By Stephen DravisiBerkshires Staff
WILLIAMSTOWN, Mass. — Neighbors concerned about a proposed subdivision off Summer Street last week raised the specter of a lawsuit against the town and/or Northern Berkshire Habitat for Humanity.
 
"If I'm not mistaken, I think this is kind of a new thing for Williamstown, an affordable housing subdivision of this size that's plunked down in the middle, or the midst of houses in a mature neighborhood," Summer Street resident Christopher Bolton told the Affordable Housing Trust board, reading from a prepared statement, last Wednesday. "I think all of us, the Trust, Habitat, the community, have a vested interest in giving this project the best chance of success that it can have.

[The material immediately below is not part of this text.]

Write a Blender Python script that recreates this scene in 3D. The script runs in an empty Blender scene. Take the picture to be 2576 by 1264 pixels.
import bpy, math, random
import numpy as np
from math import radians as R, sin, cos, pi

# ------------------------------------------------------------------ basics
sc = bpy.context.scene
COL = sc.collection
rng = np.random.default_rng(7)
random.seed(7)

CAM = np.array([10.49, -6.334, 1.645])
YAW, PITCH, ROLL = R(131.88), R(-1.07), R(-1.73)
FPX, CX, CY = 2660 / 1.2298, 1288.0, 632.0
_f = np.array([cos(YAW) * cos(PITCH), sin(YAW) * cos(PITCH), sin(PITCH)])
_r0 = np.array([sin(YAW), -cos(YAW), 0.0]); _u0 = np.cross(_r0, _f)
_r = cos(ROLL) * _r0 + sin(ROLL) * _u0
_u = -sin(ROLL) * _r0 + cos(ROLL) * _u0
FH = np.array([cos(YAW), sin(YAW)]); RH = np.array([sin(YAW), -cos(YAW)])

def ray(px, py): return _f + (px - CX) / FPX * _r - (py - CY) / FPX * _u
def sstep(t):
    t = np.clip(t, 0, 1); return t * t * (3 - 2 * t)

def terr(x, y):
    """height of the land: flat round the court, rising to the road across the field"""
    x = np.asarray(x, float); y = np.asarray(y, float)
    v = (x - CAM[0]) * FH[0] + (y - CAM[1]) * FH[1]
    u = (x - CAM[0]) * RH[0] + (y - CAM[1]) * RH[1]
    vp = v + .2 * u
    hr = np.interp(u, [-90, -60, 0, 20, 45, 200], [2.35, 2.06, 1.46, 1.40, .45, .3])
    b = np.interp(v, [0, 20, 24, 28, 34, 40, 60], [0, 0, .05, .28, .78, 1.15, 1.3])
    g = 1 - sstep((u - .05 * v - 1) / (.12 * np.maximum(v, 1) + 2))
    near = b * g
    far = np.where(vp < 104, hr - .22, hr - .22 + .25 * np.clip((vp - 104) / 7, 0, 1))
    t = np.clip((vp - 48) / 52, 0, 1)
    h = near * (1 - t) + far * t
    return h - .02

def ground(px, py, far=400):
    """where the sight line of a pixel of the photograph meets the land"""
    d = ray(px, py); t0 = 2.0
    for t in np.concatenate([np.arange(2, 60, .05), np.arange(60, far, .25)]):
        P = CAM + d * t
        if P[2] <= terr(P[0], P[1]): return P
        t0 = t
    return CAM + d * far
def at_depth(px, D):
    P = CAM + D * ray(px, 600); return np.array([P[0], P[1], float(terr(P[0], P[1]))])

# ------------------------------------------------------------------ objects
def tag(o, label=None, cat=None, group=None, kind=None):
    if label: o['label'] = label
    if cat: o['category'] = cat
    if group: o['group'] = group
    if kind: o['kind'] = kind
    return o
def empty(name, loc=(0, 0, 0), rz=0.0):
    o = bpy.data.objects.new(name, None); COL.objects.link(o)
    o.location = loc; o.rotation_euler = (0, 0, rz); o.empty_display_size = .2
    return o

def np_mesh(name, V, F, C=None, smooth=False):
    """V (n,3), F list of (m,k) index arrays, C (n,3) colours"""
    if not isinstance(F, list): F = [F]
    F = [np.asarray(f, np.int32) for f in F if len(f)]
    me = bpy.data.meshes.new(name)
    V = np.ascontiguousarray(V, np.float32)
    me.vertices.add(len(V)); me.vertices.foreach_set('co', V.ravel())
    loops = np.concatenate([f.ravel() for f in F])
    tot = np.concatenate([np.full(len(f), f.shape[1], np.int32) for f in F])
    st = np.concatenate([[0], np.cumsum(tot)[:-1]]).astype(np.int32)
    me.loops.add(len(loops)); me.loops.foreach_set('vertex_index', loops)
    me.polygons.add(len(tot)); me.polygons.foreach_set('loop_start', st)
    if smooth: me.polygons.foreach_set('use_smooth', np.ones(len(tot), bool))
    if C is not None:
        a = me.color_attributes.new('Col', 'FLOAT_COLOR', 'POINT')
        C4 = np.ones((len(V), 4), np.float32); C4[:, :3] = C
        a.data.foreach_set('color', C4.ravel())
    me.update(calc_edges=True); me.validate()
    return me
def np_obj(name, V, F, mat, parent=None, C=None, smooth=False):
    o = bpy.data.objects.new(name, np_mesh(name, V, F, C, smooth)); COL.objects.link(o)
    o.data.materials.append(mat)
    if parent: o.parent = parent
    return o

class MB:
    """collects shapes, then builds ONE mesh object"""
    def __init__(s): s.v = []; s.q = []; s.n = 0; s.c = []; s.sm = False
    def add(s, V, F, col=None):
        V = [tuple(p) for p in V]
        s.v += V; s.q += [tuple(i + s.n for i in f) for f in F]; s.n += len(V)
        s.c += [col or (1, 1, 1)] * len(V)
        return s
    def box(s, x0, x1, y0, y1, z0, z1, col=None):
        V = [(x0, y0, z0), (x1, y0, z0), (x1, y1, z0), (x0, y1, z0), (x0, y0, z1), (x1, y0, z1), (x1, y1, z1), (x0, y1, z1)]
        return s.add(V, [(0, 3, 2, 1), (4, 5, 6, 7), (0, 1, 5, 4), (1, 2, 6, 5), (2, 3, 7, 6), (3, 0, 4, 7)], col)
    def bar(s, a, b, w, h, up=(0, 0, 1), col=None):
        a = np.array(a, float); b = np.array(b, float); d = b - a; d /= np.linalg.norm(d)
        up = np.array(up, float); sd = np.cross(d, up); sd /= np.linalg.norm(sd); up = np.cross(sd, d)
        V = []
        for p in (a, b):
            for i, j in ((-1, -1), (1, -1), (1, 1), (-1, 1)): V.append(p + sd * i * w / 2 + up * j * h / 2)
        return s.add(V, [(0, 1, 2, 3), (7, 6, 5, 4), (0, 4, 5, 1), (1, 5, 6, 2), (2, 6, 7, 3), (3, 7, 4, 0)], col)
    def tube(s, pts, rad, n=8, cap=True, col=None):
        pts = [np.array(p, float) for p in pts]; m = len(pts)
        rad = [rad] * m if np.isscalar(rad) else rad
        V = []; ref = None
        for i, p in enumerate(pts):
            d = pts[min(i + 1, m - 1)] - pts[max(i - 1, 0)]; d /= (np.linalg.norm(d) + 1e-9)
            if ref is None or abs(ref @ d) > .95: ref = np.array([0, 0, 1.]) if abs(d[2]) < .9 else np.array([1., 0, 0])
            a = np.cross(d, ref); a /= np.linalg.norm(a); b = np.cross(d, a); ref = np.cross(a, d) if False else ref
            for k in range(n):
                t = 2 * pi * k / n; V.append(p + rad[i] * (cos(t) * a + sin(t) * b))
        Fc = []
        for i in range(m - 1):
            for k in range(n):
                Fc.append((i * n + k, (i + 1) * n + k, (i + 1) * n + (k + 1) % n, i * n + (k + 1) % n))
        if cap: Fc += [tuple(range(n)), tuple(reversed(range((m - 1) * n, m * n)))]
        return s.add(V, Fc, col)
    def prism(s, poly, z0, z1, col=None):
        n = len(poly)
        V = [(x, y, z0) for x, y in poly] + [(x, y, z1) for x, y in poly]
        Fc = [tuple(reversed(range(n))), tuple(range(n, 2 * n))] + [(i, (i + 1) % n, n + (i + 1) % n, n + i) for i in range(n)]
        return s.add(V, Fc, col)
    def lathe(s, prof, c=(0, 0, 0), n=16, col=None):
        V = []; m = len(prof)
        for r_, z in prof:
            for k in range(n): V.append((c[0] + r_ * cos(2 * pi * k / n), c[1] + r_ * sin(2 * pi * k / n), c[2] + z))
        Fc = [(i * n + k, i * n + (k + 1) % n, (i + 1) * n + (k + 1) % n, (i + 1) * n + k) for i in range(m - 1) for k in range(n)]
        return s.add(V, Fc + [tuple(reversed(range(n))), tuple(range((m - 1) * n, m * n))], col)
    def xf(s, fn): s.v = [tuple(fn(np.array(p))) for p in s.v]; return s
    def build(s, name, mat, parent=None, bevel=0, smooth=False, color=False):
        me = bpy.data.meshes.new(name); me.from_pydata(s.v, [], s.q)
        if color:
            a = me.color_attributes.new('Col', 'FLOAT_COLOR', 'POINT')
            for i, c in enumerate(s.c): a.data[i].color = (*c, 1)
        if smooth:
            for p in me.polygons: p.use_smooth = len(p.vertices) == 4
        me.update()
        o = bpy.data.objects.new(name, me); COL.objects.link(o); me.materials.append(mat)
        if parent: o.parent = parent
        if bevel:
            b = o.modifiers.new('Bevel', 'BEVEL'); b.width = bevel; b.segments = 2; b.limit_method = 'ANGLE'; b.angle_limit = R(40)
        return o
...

We all remember subdivisions that have been blocked by neighbors who have become frustrated with the developers and resorted to adversarial legal processes.
 
"But most of us in the neighborhood would welcome this at the right scale if the Trust and Northern Berkshire Habitat would communicate with us and compromise with us and try to address some of our concerns."
 
Bolton and other residents of the neighborhood were invited to speak to the board of the trust, which in 2015 purchased the Summer Street lot along with a parcel at the corner of Cole Avenue and Maple Street with the intent of developing new affordable housing on the vacant lots.
 
Currently, Northern Berkshire Habitat for Humanity, which built two homes at the Cole/Maple property, is developing plans to build up to five single-family homes on the 1.75-acre Summer Street lot. Earlier this month, many of the same would-be neighbors raised objections to the scale of the proposed subdivision and its impact on the neighborhood in front of the Planning Board.
 
The Affordable Housing Trust board heard many of the same arguments at its meeting. It also heard from some voices not heard at the Planning Board session.
 
And the trustees agreed that the developer needs to engage in a three-way conversation with the abutters and the trust, which still owns the land, to develop a plan that is more acceptable to all parties.